Lo más inconveniente de la manifiesta tensión -y no todas las tensiones son negativas: las hay también creativas y fecundas- entre Barcelona y Madrid, entre Maragall y Zapatero, entre el jefe del tripartito que gobierna la Generalitat y el presidente del Gobierno, es que, con la doble alternancia, en la comunidad autónoma y en el Estado, no ha variado en absoluto la vieja sensación: una periferia eternamente descontenta e incansablemente reivindicativa trata de arrancar a "Madrid" jirones de poder y de dinero. Como en los tiempos de Pujol.

Es evidente que bajo esta pretensión siempre mendicante, exigente, victimista y agraviada de Barcelona, Maragall alberga un proyecto político "federal", sinceramente descentralizador, probablemente ajustado a este nuevo y hermoso concepto que el presidente de la Generalitat acuñó el miércoles en Madrid, el de "lealtad federal". Pero sería también profundamente injusto negar que bajo las prosaicas peticiones de Pujol existía también toda una filosofía del Estado, que nunca llegó sin embargo a exultar públicamente: lo que quedó de la cooperación entre CiU y los sucesivos gobiernos españoles fue el aspecto transaccional, perpetuamente mercantil, ávidamente requisitorio que tenían los intercambios políticos de los sucesivos gobiernos estatales con los nacionalistas.

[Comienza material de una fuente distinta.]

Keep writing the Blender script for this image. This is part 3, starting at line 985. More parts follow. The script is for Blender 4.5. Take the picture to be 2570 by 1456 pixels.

Y lo que ha saltado a los medios de comunicación -a la opinión pública- de la visita de Maragall a Zapatero es que aquél se ha llevado bajo el brazo un conjunto de dádivas y promesas. El único cambio fue escenográfico: en La Moncloa lucía, junto a la bandera española, la "senyera" catalana. Algo es algo.

Nada hay que pueda oponerse a una profundización realista del modelo autonómico, que habría de proceder del proyecto socialista. Pero esa emanación intelectual no se percibe: Maragall "arrancó" el miércoles al Gobierno central un conjunto de cesiones concretas, desde el traslado a Barcelona de la CMT al viaje oficial conjunto Zapatero-Maragall al Sur de Francia que dará impulso a la "eurorregión", pasando por varias cooperaciones administrativas -en ferrocarriles y aeropuertos-, la organización de la II Conferencia Euromediterránea, etc. Sin embargo, ni el tono cordial del encuentro, ni el buen ánimo de las partes, ni siquiera la coincidencia en el ánimo descentralizador pueden ocultar la más radical discrepancia en el fondo ideológico del asunto.

Concluida la entrevista, el ministro para las Administraciones Públicas tuvo que salir a desmentir a Maragall, quien, minutos antes, acababa de insinuar que Zapatero había aceptado que la reforma constitucional en ciernes sea "abierta", con el fin de incluir cambios en el modelo autonómico y la explicitación en su texto de la existencia de las tres "comunidades históricas" junto a la Comunidad Foral Navarra. Con toda claridad, los ritmos del cambio y probablemente también la naturaleza del mismo no son idénticos para el PSC y para el PSOE federal, y esta discrepancia, que es pública y persistente, debilita objetivamente al Partido Socialista y al Gobierno, desorienta a la opinión pública y dificultará extraordinariamente los pactos que Zapatero necesita con la principal oposición para llevar a cabo unas reformas institucionales que de ningún modo pueden plantearse unilateralmente.

Quien conozca a fondo los Estatutos del PSOE y del propio PSC llegará a la conclusión de que, retóricas aparte, no existe más que una única entidad política. Y si las cosas son así, ¿no es peligroso mantener hasta el límite la tesis contraria?